While the definitions of unemployment of all these countries conform with the ILO standard, there are important differences in the way each country compiles its unemployment statistics. Anyone who has tried to compare unemployment in New Zealand and Australia through the 1980s will know that New Zealand's 1986 official (ie surveyed) unemployment data significantly understate the true unemployment rate.
In Australia, the Bureau of Statistics adjust their household survey data to match the more accurate census data. In New Zealand, we took the survey data as correct and then conducted hamfisted attempts to generate census unemployment numbers that would match those of the survey. We changed the way we calculated census unemployment in 1991 and again in 1996, making it impossible to calibrate our survey data in the way that the Australians do.
You don't have to be a rocket scientist to know that the Australian labour market has been more buoyant than New Zealand's has been in the 1990s. To compare New Zealand's unemployment with Australia's, add at least one percentage point to the New Zealand figures.
Unemployment statistics are extremely sensitive to national institutions; in particular the dynamics of the contrasting income support systems. A large proportion of New Zealand's unemployed are counted as employed because unemployment beneficiaries are allowed to work a few hours part-time while receiving a benefit. Other countries' income support systems are less puritanical; more accepting of the legitimacy of non-workforce status. Hence, other countries have relatively more fulltime students and relatively fewer people employed on a casual or part-time basis. As a result, such countries (of which I assume Finland is one), have fewer "employed" people relative to their unemployed.
The difference in unemployment rates in Europe compared to New Zealand lies mainly in the denominator (the workforce) and not the numerator (the unemployed).
3. On Crossfire (Sunday) Jenny Shipley said that she thought a person grossing $10,000 per annum would get a weekly tax cut of $2.50 if National is returned to power.
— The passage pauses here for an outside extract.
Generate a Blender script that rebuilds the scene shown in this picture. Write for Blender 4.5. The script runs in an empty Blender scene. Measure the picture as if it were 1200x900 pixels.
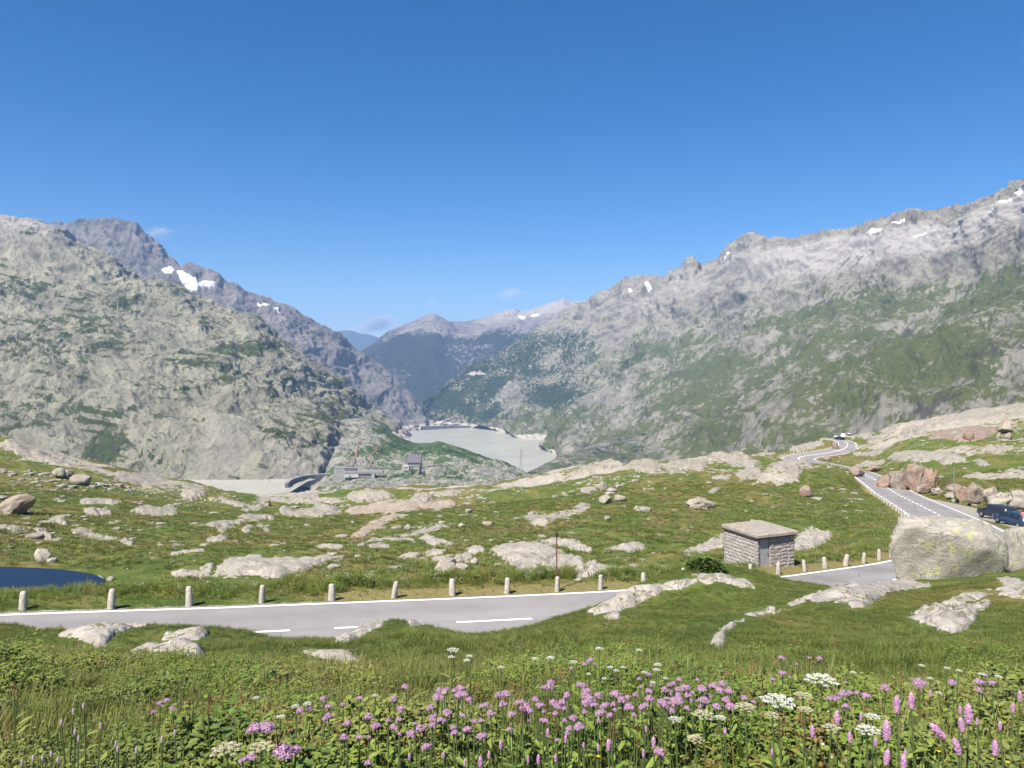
import bpy, bmesh, math, random
import numpy as np
from mathutils import Vector, Matrix

random.seed(7)
RNG = np.random.default_rng(7)
SC = bpy.context.scene
COL = SC.collection

# ---------------------------------------------------------------- camera
FPX, HZ = 900.0, 419.0            # focal length in photo pixels, photo row of the horizon
cam_data = bpy.data.cameras.new('camera')
cam_data.sensor_width = 36.0
cam_data.lens = 36.0 * FPX / 1200.0
cam_data.shift_y = -(450.0 - HZ) / 1200.0
cam_data.clip_start = 0.05
cam_data.clip_end = 90000.0
cam = bpy.data.objects.new('camera', cam_data)
cam.location = (0, 0, 0)
cam.rotation_euler = (math.radians(90), 0, 0)
COL.objects.link(cam)
SC.camera = cam

# ---------------------------------------------------------------- sky, sun, exposure
SUN_EL, SUN_AZ = 52.0, 217.0      # degrees; azimuth clockwise from the view direction (+Y)
world = bpy.data.worlds.new('World')
SC.world = world
world.use_nodes = True
wn = world.node_tree
bg = wn.nodes['Background']
sky = wn.nodes.new('ShaderNodeTexSky')
sky.sky_type = 'NISHITA'
sky.sun_disc = False
sky.sun_elevation = math.radians(SUN_EL)
sky.sun_rotation = math.radians(SUN_AZ)
sky.altitude = 2200
sky.air_density = 1.0
sky.dust_density = 0.6
sky.ozone_density = 2.0
hsv = wn.nodes.new('ShaderNodeHueSaturation')
hsv.inputs['Saturation'].default_value = 1.48
hsv.inputs['Hue'].default_value = 0.505
wn.links.new(sky.outputs[0], hsv.inputs['Color'])
wn.links.new(hsv.outputs[0], bg.inputs['Color'])
bg.inputs['Strength'].default_value = 0.058
sun_data = bpy.data.lights.new('sun', 'SUN')
sun_data.energy = 4.8
sun_data.angle = math.radians(0.53)
sun_data.color = (1.0, 0.93, 0.82)
sun = bpy.data.objects.new('sun', sun_data)
COL.objects.link(sun)
_e, _a = math.radians(SUN_EL), math.radians(SUN_AZ)
TO_SUN = Vector((math.cos(_e) * math.sin(_a), math.cos(_e) * math.cos(_a), math.sin(_e)))
sun.rotation_euler = TO_SUN.to_track_quat('Z', 'Y').to_euler()
sun.location = (0, -30, 60)
SC.view_settings.view_transform = 'Standard'
SC.view_settings.look = 'None'
SC.view_settings.exposure = 1.25
SC.view_settings.gamma = 1.0
SC.view_settings.use_curve_mapping = False
SC.render.engine = 'CYCLES'
SC.cycles.use_denoising = True
SC.cycles.max_bounces = 6
SC.cycles.diffuse_bounces = 3
SC.cycles.glossy_bounces = 2
SC.cycles.transmission_bounces = 4
SC.cycles.transparent_max_bounces = 8
SC.cycles.volume_bounces = 0
SC.cycles.use_adaptive_sampling = True
SC.cycles.adaptive_threshold = 0.01

# ---------------------------------------------------------------- numeric helpers
_perm = np.random.default_rng(11).permutation(256).astype(np.int32)
PERM = np.concatenate([_perm, _perm, _perm])
GR = np.array([[1,1,0],[-1,1,0],[1,-1,0],[-1,-1,0],[1,0,1],[-1,0,1],[1,0,-1],[-1,0,-1],
               [0,1,1],[0,-1,1],[0,1,-1],[0,-1,-1],[1,1,0],[-1,1,0],[0,-1,1],[0,-1,-1]], np.float32)

def perlin(x, y, z=0.0):
    x, y, z = np.broadcast_arrays(np.asarray(x, np.float32), np.asarray(y, np.float32), np.asarray(z, np.float32))
    xf, yf, zf = np.floor(x), np.floor(y), np.floor(z)
    xi, yi, zi = xf.astype(np.int32) & 255, yf.astype(np.int32) & 255, zf.astype(np.int32) & 255
    x, y, z = x - xf, y - yf, z - zf
    u, v, w = (t * t * t * (t * (t * 6 - 15) + 10) for t in (x, y, z))
    def cn(a, b, c):
        g = GR[PERM[PERM[PERM[(xi + a) & 255] + ((yi + b) & 255)] + ((zi + c) & 255)] & 15]
        return g[..., 0] * (x - a) + g[..., 1] * (y - b) + g[..., 2] * (z - c)
    a = cn(0,0,0); a = a + u * (cn(1,0,0) - a)
    b = cn(0,1,0); b = b + u * (cn(1,1,0) - b)
    a = a + v * (b - a)
    c = cn(0,0,1); c = c + u * (cn(1,0,1) - c)
    d = cn(0,1,1); d = d + u * (cn(1,1,1) - d)
    c = c + v * (d - c)
    return a + w * (c - a)

def fbm(x, y, z=0.0, o=4, g=0.5, l=2.03):
    s, a = 0, 1.0
    for k in range(o):
        s = s + a * perlin(x, y, z + 7.7 * k)
        a *= g; x = x * l; y = y * l; z = z * l
    return s

def ridged(x, y, z=0.0, o=4, g=0.5, l=2.03):
    s, a, t = 0, 1.0, 0
    for k in range(o):
        n = 1 - 2 * np.abs(perlin(x, y, z + 5.1 * k))
        s = s + a * n; t += a
        a *= g; x = x * l; y = y * l; z = z * l
    return s / t

def sstep(a, b, x):
    t = np.clip((x - a) / (b - a), 0, 1)
    return t * t * (3 - 2 * t)

def pchip(xk, yk, x):
    """monotone cubic through knots xk (n,), yk (n,...), at x (m,)"""
    xk = np.asarray(xk, float); yk = np.asarray(yk, float)
    sh = (-1,) + (1,) * (yk.ndim - 1)
    h = np.diff(xk).reshape(sh)
    dl = np.diff(yk, axis=0) / h
    m = np.zeros_like(yk)
    m[0], m[-1] = dl[0], dl[-1]
    if len(xk) > 2:
        s = dl[:-1] * dl[1:]
        w1, w2 = 2 * h[1:] + h[:-1], h[1:] + 2 * h[:-1]
        with np.errstate(divide='ignore', invalid='ignore'):
            mm = (w1 + w2) / (w1 / dl[:-1] + w2 / dl[1:])
        m[1:-1] = np.where(s > 0, mm, 0)
    i = np.clip(np.searchsorted(xk, x, side='right') - 1, 0, len(xk) - 2)
    hh = (xk[i + 1] - xk[i]).reshape(sh)
    t = (np.asarray(x).reshape(sh) - xk[i].reshape(sh)) / hh
    t = np.clip(t, 0, 1)
    return ((2*t**3 - 3*t**2 + 1) * yk[i] + (t**3 - 2*t**2 + t) * hh * m[i]
            + (-2*t**3 + 3*t**2) * yk[i + 1] + (t**3 - t**2) * hh * m[i + 1])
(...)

On the Holmes' leaders debate (Tuesday), she said that a family on $12,000 would get a tax cut of $2-$3 per week. Surprisingly, Helen Clark did not contest Mrs Shipley's claim.
In fact, a person on $10,000 will get a tax cut of ten cents per week. A family on $12,000 may or may not get a tax cut, depending on how many people are involved. If there is just one earner, such a family will get a tax cut of fifty cents per week.
A simple rule is to add 19c per week for every thousand dollars of individual income in the annual range of $10,000 to $38,000. Hence, a person grossing $20,000 would expect to get a weekly tax cut of 10c+(19c*10) = 200c = $2.
I don't know if any of this deception on taxes will affect people's votes. What I am sure of is that a person on $10,000 per annum (a typical annual income for New Zealand's many part-time workers) would be rather upset if they voted for National on the expectation of an extra $2.50 per week in the hand, to find that, on April 1 next year, they only get 10 cents. A mean joke.
In addition to problems with getting statistics right, we get challenges to do arithmetic things such as "name one country in which tax increases led to more growth". Helen Clark finds this difficult to answer because very few countries raised taxes in the 1990s, thanks in the main to pressures arising from globalisation. Nevertheless, the answer is "every single country in the OECD in the quarter-century after World War 2". Growth rates were higher than ever before as taxes were raised to fund collective goods.
Perhaps more pertinently for New Zealand, real per capita GNP doubled in the 10 years from 1932 to 1942. In 1939 - before the war - we were each paying much more tax than we were in, say, 1931.
A combination of better numeracy skills and a better appreciation of history would do wonders for the standard of political debate.